*INPUT DATA*:
┌──

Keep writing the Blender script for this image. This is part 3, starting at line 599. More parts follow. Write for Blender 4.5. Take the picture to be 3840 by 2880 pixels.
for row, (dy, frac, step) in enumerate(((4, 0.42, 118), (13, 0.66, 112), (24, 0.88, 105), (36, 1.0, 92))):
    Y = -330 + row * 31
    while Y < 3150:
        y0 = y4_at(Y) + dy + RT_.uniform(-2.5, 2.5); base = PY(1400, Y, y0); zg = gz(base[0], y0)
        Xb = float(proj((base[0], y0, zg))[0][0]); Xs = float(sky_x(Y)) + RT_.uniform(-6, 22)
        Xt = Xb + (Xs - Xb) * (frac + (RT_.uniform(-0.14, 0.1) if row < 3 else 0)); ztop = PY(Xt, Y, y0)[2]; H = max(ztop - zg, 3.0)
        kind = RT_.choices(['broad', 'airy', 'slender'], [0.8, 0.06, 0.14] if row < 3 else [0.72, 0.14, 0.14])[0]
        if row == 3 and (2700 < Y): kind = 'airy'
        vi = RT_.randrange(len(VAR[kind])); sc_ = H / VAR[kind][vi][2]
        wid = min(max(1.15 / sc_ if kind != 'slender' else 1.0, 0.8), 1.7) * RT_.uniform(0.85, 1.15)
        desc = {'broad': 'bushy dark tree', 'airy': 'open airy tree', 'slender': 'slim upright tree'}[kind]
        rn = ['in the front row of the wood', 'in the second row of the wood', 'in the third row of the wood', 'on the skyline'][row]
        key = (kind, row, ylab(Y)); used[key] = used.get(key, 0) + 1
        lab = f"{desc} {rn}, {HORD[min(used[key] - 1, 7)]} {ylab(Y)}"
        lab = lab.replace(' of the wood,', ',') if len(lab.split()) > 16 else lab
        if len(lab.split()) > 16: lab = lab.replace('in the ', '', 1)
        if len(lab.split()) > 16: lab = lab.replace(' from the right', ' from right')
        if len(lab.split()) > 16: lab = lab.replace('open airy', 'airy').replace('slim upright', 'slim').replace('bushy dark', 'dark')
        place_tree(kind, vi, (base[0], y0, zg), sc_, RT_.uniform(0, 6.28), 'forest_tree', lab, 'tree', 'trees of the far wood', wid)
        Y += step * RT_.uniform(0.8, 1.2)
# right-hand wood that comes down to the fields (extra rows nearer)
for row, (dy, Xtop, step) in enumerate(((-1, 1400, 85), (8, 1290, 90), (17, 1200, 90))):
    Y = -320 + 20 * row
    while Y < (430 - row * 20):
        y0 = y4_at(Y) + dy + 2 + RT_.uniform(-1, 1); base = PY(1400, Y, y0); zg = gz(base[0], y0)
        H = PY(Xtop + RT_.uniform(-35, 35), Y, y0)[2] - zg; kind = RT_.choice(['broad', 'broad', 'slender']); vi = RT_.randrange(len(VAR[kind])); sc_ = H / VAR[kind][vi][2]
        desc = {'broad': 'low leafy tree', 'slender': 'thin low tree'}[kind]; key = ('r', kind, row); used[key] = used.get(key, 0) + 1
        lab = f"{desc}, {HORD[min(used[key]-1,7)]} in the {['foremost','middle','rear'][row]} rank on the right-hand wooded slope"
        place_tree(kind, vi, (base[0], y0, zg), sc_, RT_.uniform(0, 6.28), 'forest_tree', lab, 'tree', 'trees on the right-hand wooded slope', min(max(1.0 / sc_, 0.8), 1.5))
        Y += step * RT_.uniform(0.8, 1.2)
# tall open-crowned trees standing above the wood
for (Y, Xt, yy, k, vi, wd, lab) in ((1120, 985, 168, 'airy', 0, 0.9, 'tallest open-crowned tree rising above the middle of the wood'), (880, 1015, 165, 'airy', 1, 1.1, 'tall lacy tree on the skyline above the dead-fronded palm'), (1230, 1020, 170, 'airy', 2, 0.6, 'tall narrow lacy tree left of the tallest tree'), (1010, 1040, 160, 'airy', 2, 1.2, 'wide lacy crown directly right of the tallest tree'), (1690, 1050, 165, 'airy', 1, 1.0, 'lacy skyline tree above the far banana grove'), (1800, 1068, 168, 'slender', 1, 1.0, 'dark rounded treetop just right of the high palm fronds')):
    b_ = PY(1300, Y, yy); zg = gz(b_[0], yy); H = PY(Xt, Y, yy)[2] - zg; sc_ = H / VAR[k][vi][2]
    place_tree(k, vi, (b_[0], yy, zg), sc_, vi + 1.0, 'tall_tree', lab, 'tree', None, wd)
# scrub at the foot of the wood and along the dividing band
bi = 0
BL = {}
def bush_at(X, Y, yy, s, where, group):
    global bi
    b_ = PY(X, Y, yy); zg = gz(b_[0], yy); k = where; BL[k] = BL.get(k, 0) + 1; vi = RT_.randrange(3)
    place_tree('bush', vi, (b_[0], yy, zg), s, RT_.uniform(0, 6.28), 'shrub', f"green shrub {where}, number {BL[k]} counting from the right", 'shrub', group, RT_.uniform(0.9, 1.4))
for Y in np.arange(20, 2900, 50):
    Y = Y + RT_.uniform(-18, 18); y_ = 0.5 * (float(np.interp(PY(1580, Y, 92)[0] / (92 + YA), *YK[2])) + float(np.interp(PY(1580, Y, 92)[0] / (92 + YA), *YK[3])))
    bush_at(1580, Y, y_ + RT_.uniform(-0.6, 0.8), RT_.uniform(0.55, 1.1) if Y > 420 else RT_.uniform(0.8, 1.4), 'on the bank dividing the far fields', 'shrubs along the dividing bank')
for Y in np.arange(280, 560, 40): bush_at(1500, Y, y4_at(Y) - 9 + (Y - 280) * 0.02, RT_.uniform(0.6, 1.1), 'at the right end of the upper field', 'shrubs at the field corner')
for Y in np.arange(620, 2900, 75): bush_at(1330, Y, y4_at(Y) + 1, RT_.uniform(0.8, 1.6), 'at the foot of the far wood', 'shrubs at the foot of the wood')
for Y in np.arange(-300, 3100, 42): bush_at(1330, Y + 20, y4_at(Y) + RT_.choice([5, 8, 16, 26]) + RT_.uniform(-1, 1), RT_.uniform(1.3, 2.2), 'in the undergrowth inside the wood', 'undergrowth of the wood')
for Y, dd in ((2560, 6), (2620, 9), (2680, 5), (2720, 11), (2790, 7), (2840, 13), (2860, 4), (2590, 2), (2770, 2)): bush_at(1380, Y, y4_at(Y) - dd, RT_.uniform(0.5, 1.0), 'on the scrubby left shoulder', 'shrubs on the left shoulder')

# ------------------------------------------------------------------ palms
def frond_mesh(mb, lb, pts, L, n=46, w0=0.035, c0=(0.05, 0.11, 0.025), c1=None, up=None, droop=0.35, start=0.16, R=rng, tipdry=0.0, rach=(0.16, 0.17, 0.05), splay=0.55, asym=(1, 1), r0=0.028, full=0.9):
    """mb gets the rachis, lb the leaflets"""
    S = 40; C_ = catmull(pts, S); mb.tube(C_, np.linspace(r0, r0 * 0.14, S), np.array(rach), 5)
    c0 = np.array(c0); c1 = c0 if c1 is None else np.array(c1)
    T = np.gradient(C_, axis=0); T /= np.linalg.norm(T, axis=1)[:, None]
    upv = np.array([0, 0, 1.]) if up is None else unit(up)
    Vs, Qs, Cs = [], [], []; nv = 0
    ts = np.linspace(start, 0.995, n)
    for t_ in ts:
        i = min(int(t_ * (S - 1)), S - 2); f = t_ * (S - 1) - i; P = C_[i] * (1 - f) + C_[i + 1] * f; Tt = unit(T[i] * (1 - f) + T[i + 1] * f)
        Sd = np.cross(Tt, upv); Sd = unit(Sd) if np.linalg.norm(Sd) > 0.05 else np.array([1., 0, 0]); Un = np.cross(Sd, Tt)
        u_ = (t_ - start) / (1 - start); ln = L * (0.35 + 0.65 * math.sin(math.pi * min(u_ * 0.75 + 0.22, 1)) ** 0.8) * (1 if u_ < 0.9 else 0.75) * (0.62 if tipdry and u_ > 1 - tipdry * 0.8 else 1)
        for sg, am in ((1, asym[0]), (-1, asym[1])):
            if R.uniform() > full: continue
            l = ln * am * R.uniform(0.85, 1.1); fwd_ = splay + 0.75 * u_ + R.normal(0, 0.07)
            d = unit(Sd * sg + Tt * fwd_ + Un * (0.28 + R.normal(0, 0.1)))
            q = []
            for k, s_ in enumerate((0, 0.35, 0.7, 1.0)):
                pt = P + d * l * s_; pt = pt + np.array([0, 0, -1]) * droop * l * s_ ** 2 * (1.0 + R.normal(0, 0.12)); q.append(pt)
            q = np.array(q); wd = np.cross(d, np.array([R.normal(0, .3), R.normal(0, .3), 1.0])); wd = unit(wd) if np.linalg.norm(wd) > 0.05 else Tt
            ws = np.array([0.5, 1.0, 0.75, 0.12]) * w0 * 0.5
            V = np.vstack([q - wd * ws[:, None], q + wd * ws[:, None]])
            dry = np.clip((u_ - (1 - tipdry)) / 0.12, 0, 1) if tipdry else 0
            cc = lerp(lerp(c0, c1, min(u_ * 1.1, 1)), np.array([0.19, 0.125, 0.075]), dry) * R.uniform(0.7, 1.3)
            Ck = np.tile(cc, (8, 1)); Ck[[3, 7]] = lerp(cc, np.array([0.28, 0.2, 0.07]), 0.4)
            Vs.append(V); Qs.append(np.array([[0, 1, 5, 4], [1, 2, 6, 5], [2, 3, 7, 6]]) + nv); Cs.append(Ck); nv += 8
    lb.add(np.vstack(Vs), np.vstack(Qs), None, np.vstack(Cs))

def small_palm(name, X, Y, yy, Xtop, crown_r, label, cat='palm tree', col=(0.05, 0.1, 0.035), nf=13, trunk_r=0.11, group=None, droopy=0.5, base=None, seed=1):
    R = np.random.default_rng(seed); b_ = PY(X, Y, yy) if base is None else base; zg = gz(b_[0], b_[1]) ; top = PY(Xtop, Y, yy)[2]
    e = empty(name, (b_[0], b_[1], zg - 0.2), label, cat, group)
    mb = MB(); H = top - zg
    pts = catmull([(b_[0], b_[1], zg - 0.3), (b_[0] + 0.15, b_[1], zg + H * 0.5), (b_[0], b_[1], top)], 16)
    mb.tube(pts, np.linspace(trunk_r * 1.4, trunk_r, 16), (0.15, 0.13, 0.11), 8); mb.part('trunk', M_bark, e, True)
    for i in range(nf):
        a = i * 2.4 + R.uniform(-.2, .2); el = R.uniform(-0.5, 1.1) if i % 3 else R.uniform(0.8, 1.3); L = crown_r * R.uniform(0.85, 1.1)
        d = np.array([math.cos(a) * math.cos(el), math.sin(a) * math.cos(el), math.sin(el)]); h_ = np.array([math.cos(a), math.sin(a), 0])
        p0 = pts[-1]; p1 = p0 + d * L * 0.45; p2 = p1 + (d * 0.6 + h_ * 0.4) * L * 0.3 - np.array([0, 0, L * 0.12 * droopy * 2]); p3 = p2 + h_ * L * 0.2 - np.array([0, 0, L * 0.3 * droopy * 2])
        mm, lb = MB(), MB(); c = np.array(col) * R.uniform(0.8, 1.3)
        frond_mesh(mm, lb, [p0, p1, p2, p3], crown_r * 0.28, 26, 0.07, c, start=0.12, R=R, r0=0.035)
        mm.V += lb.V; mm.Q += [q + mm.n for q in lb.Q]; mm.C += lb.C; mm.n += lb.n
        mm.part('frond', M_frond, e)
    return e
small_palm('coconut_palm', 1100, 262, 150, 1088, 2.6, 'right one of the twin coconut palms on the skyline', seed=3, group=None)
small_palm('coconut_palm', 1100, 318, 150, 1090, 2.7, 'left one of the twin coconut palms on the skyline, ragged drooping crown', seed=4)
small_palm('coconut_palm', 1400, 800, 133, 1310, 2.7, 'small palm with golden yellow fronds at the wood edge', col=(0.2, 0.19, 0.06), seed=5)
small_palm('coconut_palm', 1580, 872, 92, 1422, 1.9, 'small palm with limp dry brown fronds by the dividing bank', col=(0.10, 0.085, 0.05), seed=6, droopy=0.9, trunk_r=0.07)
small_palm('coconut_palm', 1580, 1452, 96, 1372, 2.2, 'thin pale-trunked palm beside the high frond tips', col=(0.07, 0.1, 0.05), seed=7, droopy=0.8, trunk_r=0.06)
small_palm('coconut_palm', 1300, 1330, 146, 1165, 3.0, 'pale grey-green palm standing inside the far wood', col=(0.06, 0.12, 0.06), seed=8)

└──
┌──

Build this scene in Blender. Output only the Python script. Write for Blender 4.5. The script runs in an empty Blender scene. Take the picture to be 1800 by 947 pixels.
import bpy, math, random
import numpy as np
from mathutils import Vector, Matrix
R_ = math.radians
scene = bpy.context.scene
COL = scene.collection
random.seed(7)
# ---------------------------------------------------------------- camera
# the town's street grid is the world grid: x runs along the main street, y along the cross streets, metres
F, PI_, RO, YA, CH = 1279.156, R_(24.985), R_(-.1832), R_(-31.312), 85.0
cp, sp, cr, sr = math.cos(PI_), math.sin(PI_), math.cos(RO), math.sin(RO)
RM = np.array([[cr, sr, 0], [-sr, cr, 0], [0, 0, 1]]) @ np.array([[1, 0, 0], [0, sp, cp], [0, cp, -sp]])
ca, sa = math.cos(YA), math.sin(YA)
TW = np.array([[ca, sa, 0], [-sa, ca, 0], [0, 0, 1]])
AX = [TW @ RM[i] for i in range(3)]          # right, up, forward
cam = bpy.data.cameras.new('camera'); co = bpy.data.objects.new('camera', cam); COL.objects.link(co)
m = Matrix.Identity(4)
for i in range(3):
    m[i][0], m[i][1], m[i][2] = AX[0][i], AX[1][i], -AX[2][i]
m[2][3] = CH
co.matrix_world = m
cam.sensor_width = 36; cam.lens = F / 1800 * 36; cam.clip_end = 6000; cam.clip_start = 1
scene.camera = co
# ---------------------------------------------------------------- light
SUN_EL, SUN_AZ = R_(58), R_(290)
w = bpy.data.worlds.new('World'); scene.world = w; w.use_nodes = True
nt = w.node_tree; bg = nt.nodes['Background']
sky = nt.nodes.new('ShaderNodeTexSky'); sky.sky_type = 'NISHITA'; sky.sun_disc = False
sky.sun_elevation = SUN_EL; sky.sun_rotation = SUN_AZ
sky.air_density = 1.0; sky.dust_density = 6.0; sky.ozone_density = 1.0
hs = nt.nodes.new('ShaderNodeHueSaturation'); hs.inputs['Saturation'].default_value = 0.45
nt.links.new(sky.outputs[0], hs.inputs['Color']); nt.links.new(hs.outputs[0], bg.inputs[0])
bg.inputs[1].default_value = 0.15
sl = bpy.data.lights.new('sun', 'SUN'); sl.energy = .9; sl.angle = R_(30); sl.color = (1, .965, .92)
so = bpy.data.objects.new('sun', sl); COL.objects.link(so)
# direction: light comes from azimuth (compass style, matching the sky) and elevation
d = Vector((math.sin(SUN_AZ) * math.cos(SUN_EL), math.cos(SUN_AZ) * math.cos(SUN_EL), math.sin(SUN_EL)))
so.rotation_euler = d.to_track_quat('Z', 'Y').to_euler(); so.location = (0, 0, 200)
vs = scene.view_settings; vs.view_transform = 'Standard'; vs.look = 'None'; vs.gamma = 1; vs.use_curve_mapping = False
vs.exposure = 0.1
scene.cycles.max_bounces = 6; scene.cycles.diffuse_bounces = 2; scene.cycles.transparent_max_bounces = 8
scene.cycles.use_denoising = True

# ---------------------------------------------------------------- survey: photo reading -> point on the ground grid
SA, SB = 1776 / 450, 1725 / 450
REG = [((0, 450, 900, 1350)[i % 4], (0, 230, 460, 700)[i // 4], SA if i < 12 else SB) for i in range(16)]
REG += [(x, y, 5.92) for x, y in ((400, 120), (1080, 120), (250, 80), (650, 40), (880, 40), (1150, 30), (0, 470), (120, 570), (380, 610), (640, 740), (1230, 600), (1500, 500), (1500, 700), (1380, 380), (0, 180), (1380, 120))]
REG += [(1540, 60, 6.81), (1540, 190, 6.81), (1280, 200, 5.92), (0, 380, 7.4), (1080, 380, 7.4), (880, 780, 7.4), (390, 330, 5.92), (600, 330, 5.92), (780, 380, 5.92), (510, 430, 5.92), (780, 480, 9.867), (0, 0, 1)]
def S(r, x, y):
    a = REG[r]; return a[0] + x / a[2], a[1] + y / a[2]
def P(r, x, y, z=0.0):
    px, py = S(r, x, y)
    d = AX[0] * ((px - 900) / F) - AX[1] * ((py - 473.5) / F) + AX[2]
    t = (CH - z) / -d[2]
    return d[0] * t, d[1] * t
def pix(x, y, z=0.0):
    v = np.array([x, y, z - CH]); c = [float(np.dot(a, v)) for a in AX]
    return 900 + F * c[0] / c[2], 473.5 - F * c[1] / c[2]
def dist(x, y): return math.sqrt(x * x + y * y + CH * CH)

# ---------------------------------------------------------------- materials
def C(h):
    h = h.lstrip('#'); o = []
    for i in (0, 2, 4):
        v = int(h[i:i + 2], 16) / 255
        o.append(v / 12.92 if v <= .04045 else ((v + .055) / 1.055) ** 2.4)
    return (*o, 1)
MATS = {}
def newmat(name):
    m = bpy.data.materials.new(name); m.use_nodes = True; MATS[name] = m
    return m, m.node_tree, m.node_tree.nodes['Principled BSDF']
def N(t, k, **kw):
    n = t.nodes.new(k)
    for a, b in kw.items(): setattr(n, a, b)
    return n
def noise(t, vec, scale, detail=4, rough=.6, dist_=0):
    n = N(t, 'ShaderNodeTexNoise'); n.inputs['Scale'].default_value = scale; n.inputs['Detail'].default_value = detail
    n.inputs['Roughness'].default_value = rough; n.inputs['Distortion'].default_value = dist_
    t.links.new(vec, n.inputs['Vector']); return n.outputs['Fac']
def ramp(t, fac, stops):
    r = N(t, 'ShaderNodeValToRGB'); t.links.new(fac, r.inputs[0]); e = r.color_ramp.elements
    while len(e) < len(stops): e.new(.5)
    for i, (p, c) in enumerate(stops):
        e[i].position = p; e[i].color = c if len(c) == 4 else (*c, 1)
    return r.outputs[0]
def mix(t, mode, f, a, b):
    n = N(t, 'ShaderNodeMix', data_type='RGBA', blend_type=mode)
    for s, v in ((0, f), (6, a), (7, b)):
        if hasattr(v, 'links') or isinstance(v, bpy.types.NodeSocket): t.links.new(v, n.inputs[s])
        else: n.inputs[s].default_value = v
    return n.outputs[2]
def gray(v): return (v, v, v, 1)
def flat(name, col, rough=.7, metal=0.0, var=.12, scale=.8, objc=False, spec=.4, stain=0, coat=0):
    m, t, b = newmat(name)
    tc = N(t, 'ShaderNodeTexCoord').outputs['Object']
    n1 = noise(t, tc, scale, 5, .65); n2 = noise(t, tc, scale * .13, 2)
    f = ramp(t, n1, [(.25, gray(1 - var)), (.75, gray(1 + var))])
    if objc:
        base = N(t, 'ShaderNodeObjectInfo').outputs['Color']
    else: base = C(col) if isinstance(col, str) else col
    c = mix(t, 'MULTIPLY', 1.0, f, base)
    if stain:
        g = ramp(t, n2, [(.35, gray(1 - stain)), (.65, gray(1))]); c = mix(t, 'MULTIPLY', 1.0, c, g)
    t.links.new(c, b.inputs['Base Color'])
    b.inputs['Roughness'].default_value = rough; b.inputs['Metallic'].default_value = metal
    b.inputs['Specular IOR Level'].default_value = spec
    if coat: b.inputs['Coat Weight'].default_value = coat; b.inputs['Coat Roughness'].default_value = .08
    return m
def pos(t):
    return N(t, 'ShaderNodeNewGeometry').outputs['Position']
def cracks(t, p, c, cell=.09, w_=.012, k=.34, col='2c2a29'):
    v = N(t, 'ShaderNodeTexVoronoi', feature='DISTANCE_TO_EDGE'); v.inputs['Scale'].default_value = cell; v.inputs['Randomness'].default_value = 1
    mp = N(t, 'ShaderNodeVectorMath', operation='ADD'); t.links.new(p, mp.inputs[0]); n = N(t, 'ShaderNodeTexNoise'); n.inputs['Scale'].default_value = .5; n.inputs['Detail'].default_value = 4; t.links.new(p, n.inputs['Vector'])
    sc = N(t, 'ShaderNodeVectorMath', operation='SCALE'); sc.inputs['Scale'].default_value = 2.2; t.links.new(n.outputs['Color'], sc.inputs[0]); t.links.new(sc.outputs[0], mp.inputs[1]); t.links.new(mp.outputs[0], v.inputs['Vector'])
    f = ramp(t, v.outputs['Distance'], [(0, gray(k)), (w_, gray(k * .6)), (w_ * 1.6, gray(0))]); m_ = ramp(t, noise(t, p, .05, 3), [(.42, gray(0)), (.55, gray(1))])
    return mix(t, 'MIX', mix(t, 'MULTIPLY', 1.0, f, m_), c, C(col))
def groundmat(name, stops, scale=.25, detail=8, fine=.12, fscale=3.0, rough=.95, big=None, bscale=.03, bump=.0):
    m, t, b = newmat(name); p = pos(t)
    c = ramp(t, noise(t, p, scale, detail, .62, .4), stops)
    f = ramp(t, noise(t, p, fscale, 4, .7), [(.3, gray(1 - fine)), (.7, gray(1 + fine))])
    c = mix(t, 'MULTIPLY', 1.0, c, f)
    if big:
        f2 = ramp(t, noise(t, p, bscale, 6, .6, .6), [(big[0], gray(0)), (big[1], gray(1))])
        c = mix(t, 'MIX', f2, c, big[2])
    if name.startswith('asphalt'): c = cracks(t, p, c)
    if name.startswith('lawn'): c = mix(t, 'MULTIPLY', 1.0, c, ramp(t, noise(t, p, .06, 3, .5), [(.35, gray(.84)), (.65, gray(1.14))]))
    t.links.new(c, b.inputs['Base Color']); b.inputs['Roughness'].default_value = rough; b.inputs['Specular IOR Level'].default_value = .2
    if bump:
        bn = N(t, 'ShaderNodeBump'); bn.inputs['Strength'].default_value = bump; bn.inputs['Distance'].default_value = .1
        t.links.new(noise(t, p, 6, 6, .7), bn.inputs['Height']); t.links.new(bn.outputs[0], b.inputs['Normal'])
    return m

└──
┌──

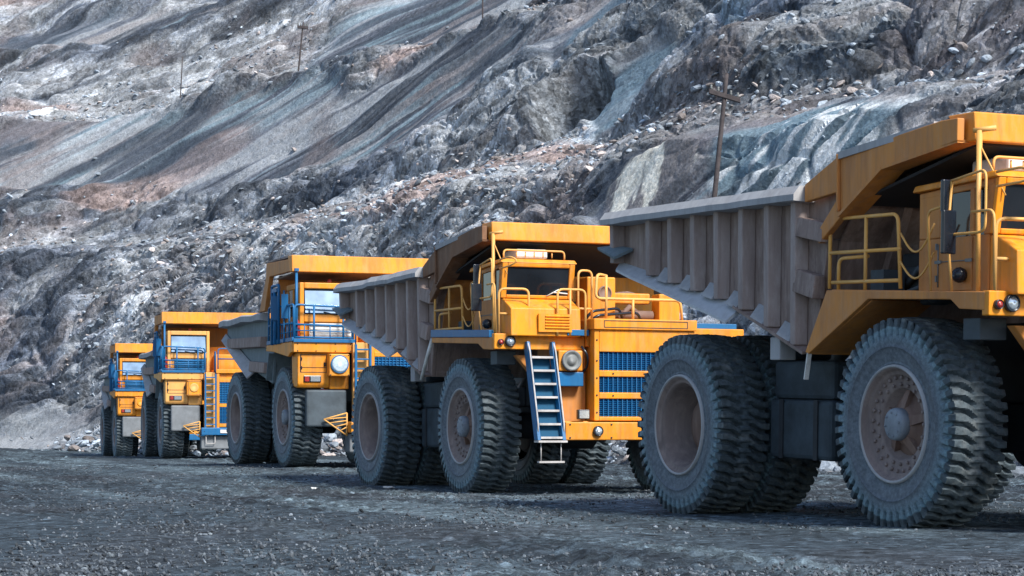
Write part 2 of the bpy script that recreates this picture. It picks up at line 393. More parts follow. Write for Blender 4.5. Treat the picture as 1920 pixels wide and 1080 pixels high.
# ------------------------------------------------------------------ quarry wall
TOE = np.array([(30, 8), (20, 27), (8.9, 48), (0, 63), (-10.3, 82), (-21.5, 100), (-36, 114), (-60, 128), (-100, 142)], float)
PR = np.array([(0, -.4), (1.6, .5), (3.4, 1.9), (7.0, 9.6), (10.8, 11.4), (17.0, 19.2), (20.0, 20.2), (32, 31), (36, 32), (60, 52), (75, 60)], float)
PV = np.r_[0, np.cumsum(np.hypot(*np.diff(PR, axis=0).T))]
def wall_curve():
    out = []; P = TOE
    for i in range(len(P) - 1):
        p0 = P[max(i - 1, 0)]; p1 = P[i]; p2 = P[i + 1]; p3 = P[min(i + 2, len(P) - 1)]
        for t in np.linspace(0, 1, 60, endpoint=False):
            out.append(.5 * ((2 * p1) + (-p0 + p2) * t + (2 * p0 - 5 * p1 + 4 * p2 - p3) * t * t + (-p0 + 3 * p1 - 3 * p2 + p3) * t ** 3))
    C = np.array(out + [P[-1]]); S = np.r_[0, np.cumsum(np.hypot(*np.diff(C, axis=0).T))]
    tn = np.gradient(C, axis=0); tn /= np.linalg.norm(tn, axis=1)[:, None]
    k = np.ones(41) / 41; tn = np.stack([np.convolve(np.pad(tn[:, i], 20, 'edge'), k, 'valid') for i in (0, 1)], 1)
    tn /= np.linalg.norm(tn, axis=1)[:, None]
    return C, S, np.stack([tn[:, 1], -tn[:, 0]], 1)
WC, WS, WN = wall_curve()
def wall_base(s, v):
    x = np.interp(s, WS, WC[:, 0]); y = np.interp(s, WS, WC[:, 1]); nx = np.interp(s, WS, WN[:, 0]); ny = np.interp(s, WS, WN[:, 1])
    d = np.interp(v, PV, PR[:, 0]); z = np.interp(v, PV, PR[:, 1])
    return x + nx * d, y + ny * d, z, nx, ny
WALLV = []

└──

Return, from the data, each line that has the word "Take" in it.

*TASK ANSWER*:
Keep writing the Blender script for this image. This is part 3, starting at line 599. More parts follow. Write for Blender 4.5. Take the picture to be 3840 by 2880 pixels.
Build this scene in Blender. Output only the Python script. Write for Blender 4.5. The script runs in an empty Blender scene. Take the picture to be 1800 by 947 pixels.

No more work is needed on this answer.